En el libro de los Hechos de los Apóstoles se relata el día de Pentecostés, cuando los Apóstoles y María están encerrados en el Cenáculo y reciben el Espíritu Santo en forma de lenguas de fuego (Hch 2, 3-4), es decir, la fuerza de Dios que viene de lo alto para proclamar su testimonio con el don de lenguas. El fuego les ha marcado y purificado, de tal manera, que el miedo ya no es un obstáculo para la evangelización.

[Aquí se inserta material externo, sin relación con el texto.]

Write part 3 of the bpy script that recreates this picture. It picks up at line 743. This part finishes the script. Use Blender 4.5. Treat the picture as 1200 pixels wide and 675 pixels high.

También Pablo y otros hagiógrafos del Nuevo Testamento conocen la imagen del fuego como símbolo de prueba, purificación y castigo (1Cor 3, 13; Sant 5, 3; 1Ped 1,7; 2Ped 3, 7, etc.) Y como imagen del ardor que quema a las personas en las preocupaciones y su comportamiento moral contrario al “no amor”, al pecado. En este sentido, la carta a los hebreos muestra la perspectiva tremenda del fuego que ha de devorar a los rebeldes.

Por último, el libro del Apocalipsis conoce los dos aspectos del fuego: el de las teofanías o manifestaciones de Dios “en fuego de llama”, y el del juicio como representación de la justicia divina, donde el Hijo del Hombre aparece con los ojos llameantes (Ap 1, 14; 19, 12).